- The world’s biggest sustainable timber certifier has updated how it applies its “corporate group” rules, which determine whether certified companies are held responsible for violations by affiliates, suppliers or subsidiaries.
- NGOs like Forest Peoples Programme, Greenpeace and Rainforest Action Network warn the change could let forestry giants such as APP and APRIL rejoin the FSC without fully remedying past deforestation and land conflicts.
- The NGOs took part in the review process, but say it favored corporate voices and misrepresented civil society input, raising concerns that the update prioritizes company reputations over community rights.
- Critics say narrowing the corporate group scope risks shielding parts of conglomerates from scrutiny just as the FSC tests its remedy framework with some of the world’s largest forestry companies.
JAKARTA — The world’s largest sustainable timber label is under fire for revising how it applies its rules on corporate accountability — a move activists say could let forestry giants long tied to deforestation and land conflicts rebrand themselves as “green.”
The Forest Stewardship Council (FSC), which certifies wood and paper products worldwide, confirmed to Mongabay that it has revised its internal guidance on the scope of a company’s “corporate group.” The concept is central to the FSC’s rules because it determines how to deal with a company that’s certified if one of its uncertified subsidiaries, suppliers or affiliates is found to have committed forestry violations.
The FSC’s corporate group definition is currently based on the standard of “common control” drawn up by the Accountability Framework Initiative (AFi), a collaborative effort by 25 NGOs to build and scale up ethical supply chains for agricultural and forestry products.
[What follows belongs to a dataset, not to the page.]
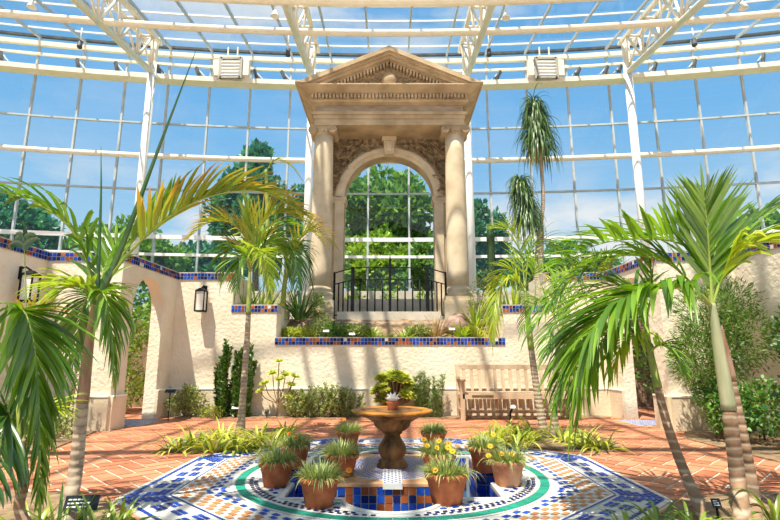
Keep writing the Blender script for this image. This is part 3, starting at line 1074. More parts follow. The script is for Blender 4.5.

“This work considers the learnings to date on identifying and concluding the scope of the corporate group and builds on the strengths of the [AFi’s] definition,” the FSC said in a statement. “This is not the same as reviewing the definition itself.”
The distinction matters because under the FSC’s Policy for Association and Remedy Framework, an entire corporate group can be held accountable for destructive practices like illegal logging, human rights abuses, or deforestation by any of its members.
Under the remedy framework, firms that have lost their FSC certification, or been “disassociated,” can only return to the FSC fold if they make up for past harms across their corporate group — not just at the single violating mill or plantation.
Two of the world’s largest pulp and paper producers — Asia Pulp & Paper (APP) and APRIL — are currently engaged in the remedy framework in a bid to rejoin the FSC. Both were previously cut off for clearing vast swaths of rainforest in Indonesia and being embroiled in social conflicts with Indigenous and local communities there.
Critics warn that any narrowing of the corporate group scope could allow these conglomerates to leave parts of their networks outside the rules, shielding affiliated entities from scrutiny.
“Given the centrality of the corporate group definition to the remedy process, this creates a real risk that companies could exploit the process to narrow accountability,” said Angus MacInnes, a project officer at the U.K.-based Forest Peoples Programme (FPP). “This would undermine remedies for communities harmed by APRIL, APP, and other major forestry conglomerates.”